Ser próximo e saber escutar. Estar próximo das pessoas e compreender as suas necessidades é crucial. Além disso, escolher estar rodeado de pessoas que acrescentem valor e manter sempre uma comunicação aberta e honesta. Ter sempre na sua agenda três princípios basilares: ter as pessoas certas; ter as pessoas certas a fazer as coisas certas no lugar certo e por último, saber lidar com as pessoas certas. Mas acrescentaria ainda algo que considero fundamental: bom senso.

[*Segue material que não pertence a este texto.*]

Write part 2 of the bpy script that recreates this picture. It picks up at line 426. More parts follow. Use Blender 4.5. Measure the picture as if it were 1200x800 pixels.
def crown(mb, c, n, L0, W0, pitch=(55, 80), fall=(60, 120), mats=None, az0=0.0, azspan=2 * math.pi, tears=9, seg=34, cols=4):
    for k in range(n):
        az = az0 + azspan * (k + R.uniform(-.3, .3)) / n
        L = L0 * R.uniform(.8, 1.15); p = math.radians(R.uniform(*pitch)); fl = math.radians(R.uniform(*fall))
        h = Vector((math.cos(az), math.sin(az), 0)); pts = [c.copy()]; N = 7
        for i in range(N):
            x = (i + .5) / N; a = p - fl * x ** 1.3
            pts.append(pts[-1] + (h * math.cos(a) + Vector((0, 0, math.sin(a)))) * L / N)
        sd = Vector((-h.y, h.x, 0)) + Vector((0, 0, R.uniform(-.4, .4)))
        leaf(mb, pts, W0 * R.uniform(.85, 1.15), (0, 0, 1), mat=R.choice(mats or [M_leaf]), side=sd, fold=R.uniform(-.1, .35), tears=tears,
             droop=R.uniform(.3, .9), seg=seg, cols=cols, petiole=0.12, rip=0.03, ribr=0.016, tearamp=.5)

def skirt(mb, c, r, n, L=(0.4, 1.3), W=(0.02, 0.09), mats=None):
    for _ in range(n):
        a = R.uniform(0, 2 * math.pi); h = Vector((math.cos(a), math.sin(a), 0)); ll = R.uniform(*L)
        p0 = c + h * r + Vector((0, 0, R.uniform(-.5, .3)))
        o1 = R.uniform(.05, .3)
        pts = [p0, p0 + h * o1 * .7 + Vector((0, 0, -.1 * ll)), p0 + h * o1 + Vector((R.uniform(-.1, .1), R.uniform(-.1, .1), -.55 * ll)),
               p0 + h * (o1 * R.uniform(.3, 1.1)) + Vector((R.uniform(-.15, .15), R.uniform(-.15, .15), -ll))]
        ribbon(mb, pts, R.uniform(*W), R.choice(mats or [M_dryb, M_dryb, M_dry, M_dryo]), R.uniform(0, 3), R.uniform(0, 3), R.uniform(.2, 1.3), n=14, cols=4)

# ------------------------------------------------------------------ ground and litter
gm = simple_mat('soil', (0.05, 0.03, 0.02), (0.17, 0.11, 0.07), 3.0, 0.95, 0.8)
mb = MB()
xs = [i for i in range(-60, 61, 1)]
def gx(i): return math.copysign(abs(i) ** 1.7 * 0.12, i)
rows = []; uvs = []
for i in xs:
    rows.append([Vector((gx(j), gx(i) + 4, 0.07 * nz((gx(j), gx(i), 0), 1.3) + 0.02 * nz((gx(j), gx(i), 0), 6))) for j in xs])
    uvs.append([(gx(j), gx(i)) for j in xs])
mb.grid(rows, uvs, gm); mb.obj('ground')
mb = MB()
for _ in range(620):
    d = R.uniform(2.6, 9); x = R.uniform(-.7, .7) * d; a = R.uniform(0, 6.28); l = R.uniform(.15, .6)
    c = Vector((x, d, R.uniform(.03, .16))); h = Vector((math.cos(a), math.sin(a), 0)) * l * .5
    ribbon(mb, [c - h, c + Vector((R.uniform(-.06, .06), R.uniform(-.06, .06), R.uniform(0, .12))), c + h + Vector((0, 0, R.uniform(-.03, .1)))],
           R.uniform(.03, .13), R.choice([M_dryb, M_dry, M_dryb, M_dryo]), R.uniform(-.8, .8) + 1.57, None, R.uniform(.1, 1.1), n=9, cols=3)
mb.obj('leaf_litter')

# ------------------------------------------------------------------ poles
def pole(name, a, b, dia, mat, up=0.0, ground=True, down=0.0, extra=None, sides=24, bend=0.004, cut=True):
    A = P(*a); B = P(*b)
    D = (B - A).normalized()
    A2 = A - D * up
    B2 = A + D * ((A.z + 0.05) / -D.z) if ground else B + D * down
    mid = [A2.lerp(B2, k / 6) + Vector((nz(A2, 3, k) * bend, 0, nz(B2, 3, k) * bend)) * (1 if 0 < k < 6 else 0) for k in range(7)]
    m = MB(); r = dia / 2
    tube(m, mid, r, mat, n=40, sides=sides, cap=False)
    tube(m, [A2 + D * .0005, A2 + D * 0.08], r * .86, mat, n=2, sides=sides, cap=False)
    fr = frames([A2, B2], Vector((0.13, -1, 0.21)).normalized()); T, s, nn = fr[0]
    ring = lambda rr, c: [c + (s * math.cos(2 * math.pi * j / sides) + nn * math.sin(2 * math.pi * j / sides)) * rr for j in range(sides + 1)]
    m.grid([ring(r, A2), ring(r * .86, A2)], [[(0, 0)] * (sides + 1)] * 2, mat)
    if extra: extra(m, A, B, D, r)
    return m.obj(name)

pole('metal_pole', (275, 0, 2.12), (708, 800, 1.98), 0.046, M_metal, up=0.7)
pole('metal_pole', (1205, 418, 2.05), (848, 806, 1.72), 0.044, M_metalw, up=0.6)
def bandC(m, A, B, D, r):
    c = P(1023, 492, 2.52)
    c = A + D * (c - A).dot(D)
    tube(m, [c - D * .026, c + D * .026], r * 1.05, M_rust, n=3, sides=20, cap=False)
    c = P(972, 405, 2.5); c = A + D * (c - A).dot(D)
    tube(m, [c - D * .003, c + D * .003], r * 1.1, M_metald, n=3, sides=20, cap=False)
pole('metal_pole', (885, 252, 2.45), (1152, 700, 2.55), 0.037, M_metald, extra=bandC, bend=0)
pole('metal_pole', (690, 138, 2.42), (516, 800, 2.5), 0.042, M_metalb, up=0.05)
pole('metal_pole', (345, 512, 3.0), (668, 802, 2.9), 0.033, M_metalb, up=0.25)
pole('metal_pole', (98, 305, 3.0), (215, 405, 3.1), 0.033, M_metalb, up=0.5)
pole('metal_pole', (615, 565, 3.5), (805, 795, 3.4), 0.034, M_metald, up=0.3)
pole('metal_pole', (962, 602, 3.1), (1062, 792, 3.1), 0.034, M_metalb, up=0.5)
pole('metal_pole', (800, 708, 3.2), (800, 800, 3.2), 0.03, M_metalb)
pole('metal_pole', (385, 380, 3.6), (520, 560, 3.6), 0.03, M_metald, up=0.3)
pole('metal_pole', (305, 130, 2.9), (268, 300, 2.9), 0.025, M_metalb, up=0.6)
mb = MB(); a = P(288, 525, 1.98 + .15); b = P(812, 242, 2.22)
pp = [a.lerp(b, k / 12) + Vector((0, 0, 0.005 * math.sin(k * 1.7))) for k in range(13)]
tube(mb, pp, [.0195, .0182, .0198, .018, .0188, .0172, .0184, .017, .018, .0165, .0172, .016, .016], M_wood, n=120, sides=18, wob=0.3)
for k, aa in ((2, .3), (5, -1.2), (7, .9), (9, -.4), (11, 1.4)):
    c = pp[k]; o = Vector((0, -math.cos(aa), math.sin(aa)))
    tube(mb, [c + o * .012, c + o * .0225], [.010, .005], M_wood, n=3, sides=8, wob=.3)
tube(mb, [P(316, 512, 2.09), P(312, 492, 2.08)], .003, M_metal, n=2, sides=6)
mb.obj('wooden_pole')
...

E houve um mentor ou figura influente que teve um impacto significativo na sua carreira?
Sem dúvida que os meus pais foram os meus maiores mentores. Desde cedo, ensinaram-me a ter responsabilidade e a participar nas diversas tarefas domésticas, o que desenvolveu o meu sentido de responsabilidade e capacidade para enfrentar desafios. Estes ensinamentos foram fundamentais para a minha formação como líder. Na verdade, o sinal mais evidente daquilo que serão os nossos resultados no futuro são os nossos comportamentos no presente. Os meus pais sempre tiveram essa consciência e incutiram em mim essa noção de responsabilidade, onde os nossos resultados e aquilo que alcançamos são fruto do nosso trabalho e do rigor e brio que colocamos no mesmo. E, isso, é algo pelo qual lhes ficarei eternamente grato.

Se pudesse voltar no tempo, há algo que faria de forma diferente na sua trajectória profissional?
Talvez fizesse algumas coisas de maneira diferente, mas é difícil apontar algo de concreto. Acredito que cada experiência contribuiu para a minha formação. No entanto, é importante lembrar que não existem máquinas do tempo, e todas as experiências, boas ou más, moldaram quem sou hoje. Somos fruto das pessoas e experiências com as quais vamos convivendo ao longo da vida. Seguramente que se tivesse mudado algo ou tomado outras decisões, o resultado hoje seria outro. Melhor ou pior, ninguém saberá responder. Seria seguramente diferente.

Qual o legado que espera deixar enquanto líder da empresa?
O que mais gostaria era de conseguir deixar um legado que inspire as pessoas.
Da mesma forma que fui inspirado pelo legado do meu avô, quero que as pessoas olhem para trás e que consigam ver algo positivo, algo que motive e que perpetue os valores e práticas que considero importantes.
No fundo, o que quero é que o meu legado seja uma fonte de inspiração para que outros continuem a procurar o melhor e a alcançar os seus objectivos.